История о Тарелкине и феномене его «смерти» за полтора века превратилась в национальный миф.

В постановке Эрикссена в Псковском театре имени Пушкина (теперь ассоциированном с петербургским Александринским, Национальным драматическим театром России) фигура Тарелкина сразу поставлена немного над реальностью, немного в сторону от реальности. Замышляющий интригу субъект очень странный, кривляющийся, желчный, интеллектуальный, злой. Он действительно двойственный — и притворяться не надо. Исполнитель роли — рок-музыкант и артист Денис Кугай не прямолинейно, но ясно дает почувствовать присутствие необычной силы в этом феномене. Он на крупном плане видео, в то же время он физически присутствует на сцене, его записанная речь как-то сбоит, он меняет одежду, парик, вставную челюсть (какую-то вампирскую челюсть — а по сюжету правоохранители в нем и страшатся вурдалака), и где что настоящее, разобрать невозможно. Сперва его как будто ведет изнутри мефистофельская природа, но к концу Тарелкин сломлен, перемолот государственной машиной и приходит на последнем допросе в камере — с изможденным лицом и спутанными волосами до плеч — в такое состояние, как перед распятием. У Эрикссена финал жестче, чем в пьесе. Попытка Тарелкина противопоставить себя «системе» 150 лет назад, как показывал Сухово-Кобылин, не была фатальной. Там побежденный Тарелкин, снова принявший чужой облик, отпущен на волю, а здесь под жуткий звериный вой его укладывают в тот гроб, который он сам себе приготовил для притворства, и победитель Варравин сидит на нем по-хозяйски до тех пор, пока оттуда не перестают раздаваться стоны.

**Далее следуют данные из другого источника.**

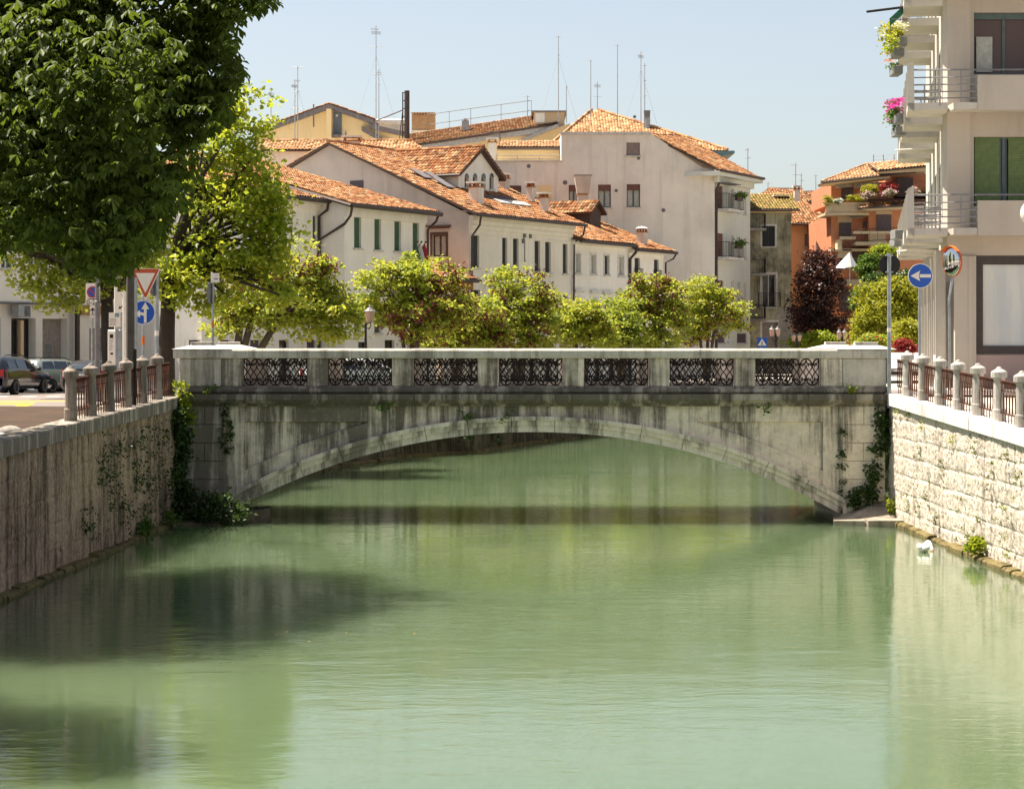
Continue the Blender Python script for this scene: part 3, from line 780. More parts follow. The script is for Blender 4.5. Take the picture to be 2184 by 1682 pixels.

Сцена из спектакля «Смерть Тарелкина» Псковского академического театра драмы имени А.С. Пушкина, реж. Хуго ЭрикссенСцена из спектакля «Смерть Тарелкина» Псковского академического театра драмы имени А.С. Пушкина, реж. Хуго Эрикссен© Вадим Боченков

Время действия в спектакле также мерцающее. Техническая пометка на прямой (live!) видеосъемке относит происходящее к 1998 году. Видеокамеру мы видим на сцене, кто-то из действующих лиц фиксирует происходящее — оно выглядит реально, но каким-то странным образом на экране напоминает домашнее видео, которое входило в бытовую (и милицейскую) жизнь в 1990-х годах. Сценограф Ютта Роттэ выстроила живой план действия и экран над ним одного размера, так что получаются как бы два кино. Стена полицейского участка, подобие покрашенного в красно-коричневый кровавый цвет рифленого металлического контейнера, своеобразно напоминает по форме и размеру клетку-«мясорубку» мейерхольдовского спектакля. Визуальные детали (аудиоцентр, бутылка «Советского шампанского»), костюмы персонажей как будто относят действие к первым постсоветским годам, в милицейском помещении можно разглядеть портрет Ельцина, слышатся обрывки музыки тех лет. Мы видим как бы стилизацию под «картины прошедшего» (такую маску в жанровом обозначении трилогии изобрел сам Сухово-Кобылин, хотя совершенно очевидно, что он не просто писал о реальной современности, но пользовался собственным опытом общения с правоохранительной системой, — впрочем, там, на обложке, это выглядит вызывающе абсурдно: «картины прошедшего писал с натуры»).

Эрикссен раскрыл в «Смерти Тарелкина» первую в русской классике насквозь политическую пьесу о современной государственной машине.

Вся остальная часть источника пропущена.